From Karen Olsson wrote a great profile of Mike Judge for the New York Times last October:
Even though I was sitting a few feet away, I found it hard to grasp. In the sound booth with his back turned to the room was a grown person, a medium-size man with close-shorn hair, wearing a gray T-shirt and headphones. And through the speakers came the familiar deadbeat-teen voices. I could see the man’s shoulders bounce; I could see him shift his weight. During pauses in the recording, he muttered in his adult-male voice and soothed his dray horse of a larynx with sips from a can of Diet Coke. Evidently, the man was producing the voices.
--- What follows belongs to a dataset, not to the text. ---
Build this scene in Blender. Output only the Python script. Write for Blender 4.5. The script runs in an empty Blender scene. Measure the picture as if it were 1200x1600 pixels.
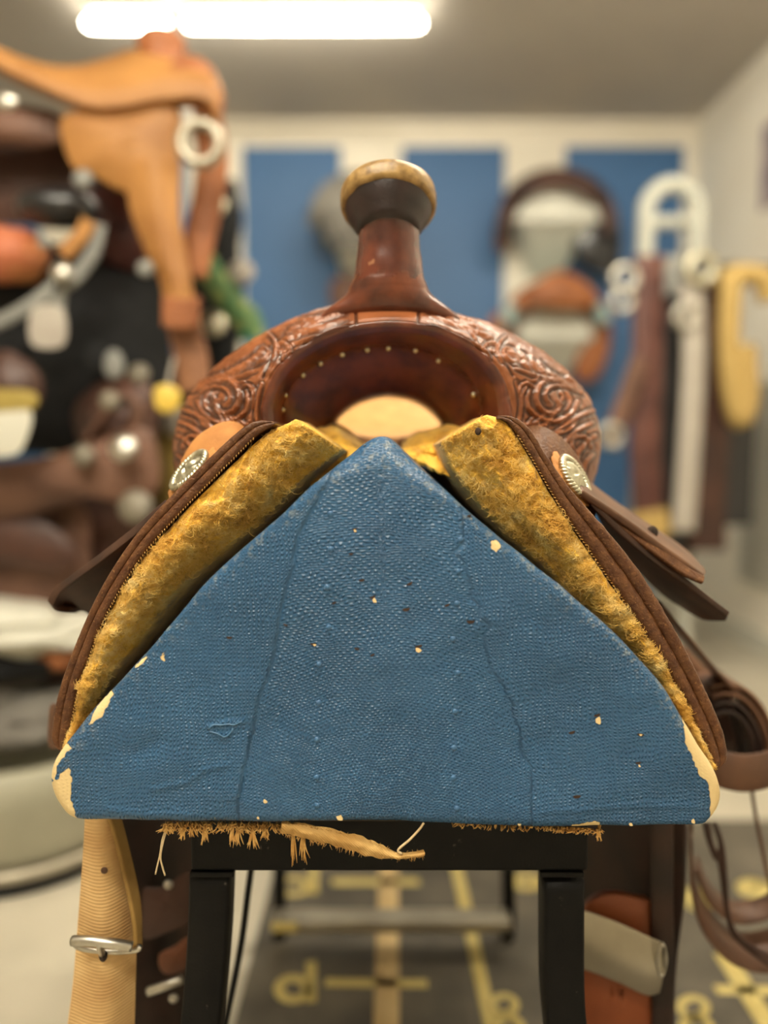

Beavis and Butthead is one of my favorite shows, due in no small part to its adolescent humor. (I’m a fan. What can I say?) But also because the show was quite good at satirizing popular media and, most powerfully, what happens when parents do not fulfill their job. This satire is especially amusing because Beavis and Butthead was held up as an example of crude, idiotic humor, and relentlessly criticized for encouraging destructive behavior for children and teenagers. I once argued with a professor during class that had called Mike Judge a “no-good punk” for making Beavis and Butthead. That was a fun day.
The show started again last October, and the season was excellent. Actually, I think it is better now than it was in the mid-1990′s. Oddly, too, the characters seem smarter than they did in its first incarnation, but not because they became smarter, but rather because as they watch monumentally moronic and pointless reality TV shows which do nothing but celebrate and make a spectacle of people doing nothing, Beavis and Butthead—once the epitome of idiotic, crude humor—both seem smarter in comparison to these reality TV show characters, and the show itself does, too.
Beavis and Butthead once reveled in being the lowest of the low for television, using it for laughs, but also using it for satire. Now it no longer is. Perhaps that should give us pause about the kind of culture our generation is watching and, therefore, supporting.